What’s more, pending legislation titled Accelerating Holding Foreign Companies Accountable Act, “would decrease the number of non-inspection years from three to two,” potentially quickening a delisting, according to the annual report. The early-stage bill was referred to in the House Committee on Financial Services on Dec. 14, 2021.

On July 24, 2021, the PRC government’s State Administration for Market Regulation penalized Tencent Holdings — now TME’s majority shareholder — regarding the acquisition of China Music Corporation in 2016. At the time, Tencent operated QQ Music, while CMC operated two competing music streaming services, Kugo Music and Kuwo Music. (Tencent spun off TME in 2018.) According to a legal analysis, SAMR found that Tencent and CMC were the top two parties in the music broadcasting platform market and owned an 80% market share — above the threshold for notifying regulators, which Tencent did not do.

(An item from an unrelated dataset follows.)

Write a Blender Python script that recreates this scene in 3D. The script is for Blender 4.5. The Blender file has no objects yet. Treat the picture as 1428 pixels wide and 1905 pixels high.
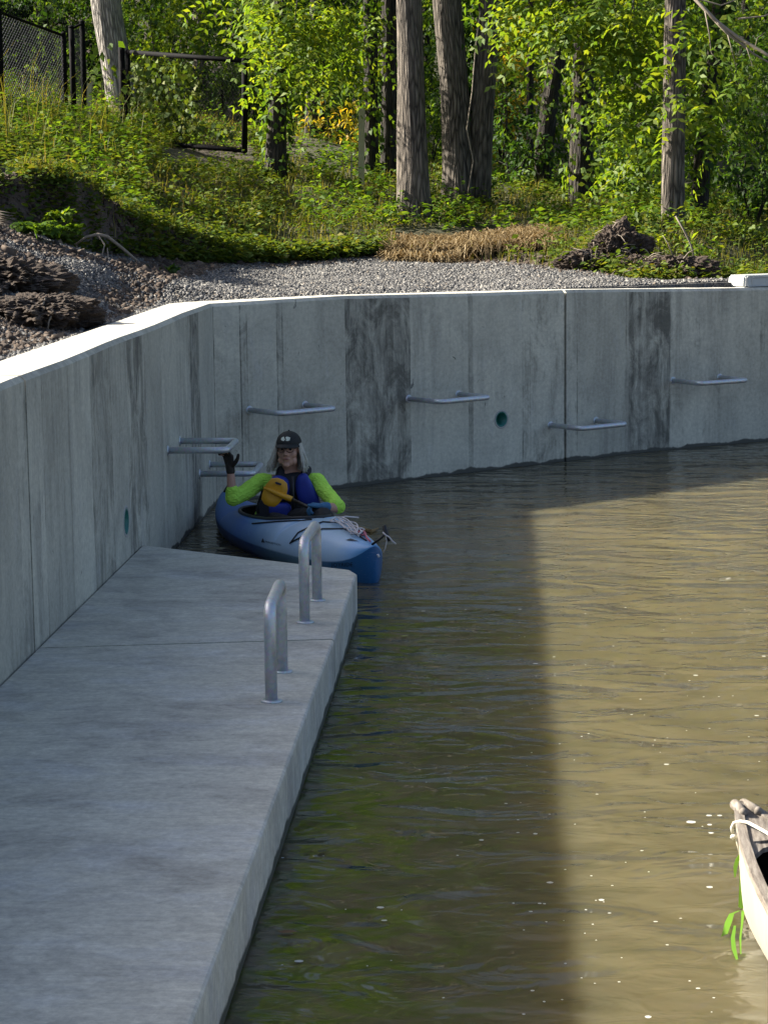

SAMR found the CMC acquisition reduced competition and increased barriers to entry after the larger company signed exclusive licensing deals with record labels and paid high advances its competitors might not be able to afford.

As a penalty, and to encourage competition, SAMR forced TME to relinquish its exclusive licensing deals with record labels. Tencent was also fined 500,000 RMB ($76,000).

The National Copyright Administration held meetings with “a number of music industry players” on Jan. 6, 2022 about banning exclusive music copyright agreements, “except under certain circumstances,” and develop an internal copyright management system, according to the report. TME says it is pursuing “exclusive collaborations” with copyright holders but cannot assure all the licenses that were once exclusive will be available at reasonable royalty rates, the annual report states. What’s more, TME acknowledges that losing exclusive licensing agreements “may potentially lower” competitors’ barriers to entry. Right on cue, Douyin – ByteDance’s China-specific version of TikTok – launched a beta version of a music streaming service,  Qishui Yinyue, targeted specifically to the Chinese market.

The annual report also lists a new risk factor about the PRC government’s oversight and scrutiny of live streaming platforms and performers. In Nov. 2020, the National Radio and Television Administration handed down the Circular 78, which set requirements on users’ spending on virtual gifts as well as restrictions on minors from virtual gifting and content tagging, among other things. Any limitation on virtual gifting may hit TME’s revenues and hurt the engagement of live-streaming performers.

TME, and other Chinese tech companies, could receive a reprieve from the PRC government. According to numerous reports on Friday, China will convene a symposium with some leading tech companies – including Tencent Holdings, TikTok owner Bytedance and e-commerce giant Alibaba Holdings Group – “to assure business executives that regulators will no longer demand rectifications or impose surprise fines,” according to the South China Morning Post. That wouldn’t change regulations already enacted for licensing music or affect U.S. laws aimed at Chinese companies, however.

Famed U.S. investor Warren Buffet is known for his thorough readings of the annual reports of companies he might acquire or invest in. He reasons that tracking management’s comments and strategies over multiple years will provide a good sense of how a company is run. Reading just two years of TME’s annual reports is enough to give Buffet the impression that a Chinese streaming company is an uncertain, risky investment in 2022.